If my story was that my kid saying, “I hate you, Mom!” actually means, “I TRUST you, Mom! I feel awful and frustrated right now, and I know that YOU will be strong enough for me to stay close and make a safe space for these awful feelings I have!!” then my FEELING would be GRATITUDE AND JOY because my kid trusts me enough to be so honest with me!!!! I would likely also feel concerned for my kid and curiosity about what’s going on for my kid.

But sadness and hurt would not be the feelings I would feel because the story I’m telling is that MY KID FEELS SO SAFE WITH ME AND I WORKED HARD TO CREATE THAT SAFETY!!!! That feels GOOD! (Also, shifting my story from a painful story to one of gratitude frees me up to be curious about my kid’s experience!!!)

Does that make sense? It's an important step to being honest with your kid!!!

Again, there’s no HIDING your feelings here or suppressing your feelings in any way.
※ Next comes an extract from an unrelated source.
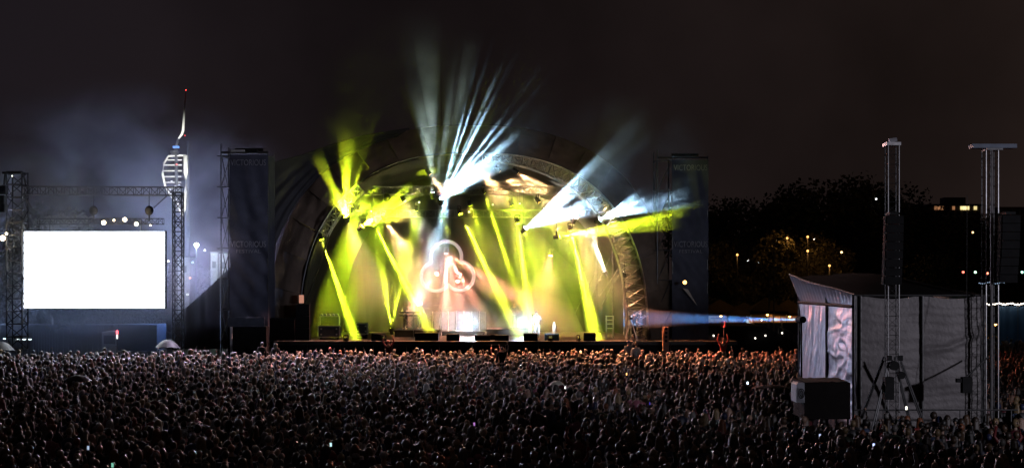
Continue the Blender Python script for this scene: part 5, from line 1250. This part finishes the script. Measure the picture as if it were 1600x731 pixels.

That would be inauthentic, and your kid WILL feel that and will react to it!

There's just ONE other thing I must say, and I hope you'll share this with your husband, too.

This is just like learning a new language. I have been trying to learn Italian and French as a 60-plus-year-old adult, and it’s not the easiest thing in the world! I *think* in English. So, when I hear something in French or Italian, I find myself pausing so I can translate it and then think about my response and then translate that, and it’s clumsy and inelegant.

I don’t blame myself, though, because I’m not a native French- or Italian speaker!! How silly would that be? I give myself grace and love myself through the process.

Switching to a gentle-parenting mindset is JUST LIKE THAT.

So, please give yourselves the grace you absolutely deserve as you become more and more fluent in this beautiful new language!